Corrí hacia la furgoneta cuando me di cuenta de que el conductor encendía el motor. “Un momento, ¿a qué hora vendrán a buscarme mañana para llevarme al aeropuerto y seguir mi viaje a Goma?”, pregunté. “A las siete y media”, me respondió.

Pero a las siete y media de la mañana del domingo allí no estaba la furgoneta, ni tampoco a las ocho menos cuarto. En la recepción no sabían nada y me dieron un número de teléfono donde podrían informarme. Cuando llamé, una voz carrasposa y poco amigable se me limitó a decirme que no había plaza para mí en el vuelo del domingo y que me podrían en el vuelo del lunes. De poco sirve protestar. Es la única compañía aérea que cubre estos trayectos, y como no hay competencia se ve que no hay demasiado interés por tratar bien al cliente.

Aquí sigo, en el hotel de Beni. Si, finalmente, llego a Goma mañana, habré tardado cuatro días desde que salí de Bangui, ciudad situada –como ya les expliqué al principio- a apenas 200 metros del Congo.

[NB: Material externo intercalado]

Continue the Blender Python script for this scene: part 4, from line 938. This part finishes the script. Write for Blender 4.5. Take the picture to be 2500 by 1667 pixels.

No en todas partes de África funcionan así las cosas. Hay países donde llegas a una ciudad y tienes varias opciones para viajar en un transporte seguro, puntual y fiable, ya sea por carretera o por aire. En Ruanda he viajado en autobuses sencillos pero cómodos que salen y llegan a la hora fijada y están en manos de conductores competentes, vigilados por policías de tráfico que no permiten imprudencias. En Uganda, Ghana o Etiopía, las personas de la inmigración que te atienden en cualquier frontera son en todo momento educadas y correctas y si necesitas información te ayudan en lo que pueden. Por desgracia, no es este el caso del Congo, país en el que viajar –incluso distancias cortas- puede ser, en general, algo muy complicado. Paciencia, y esperemos llegar sanos y salvos a nuestro destino final, siempre –eso sí- con una buena provisión de fotos de carné. La cuchilla de afeitar que la pongan ellos.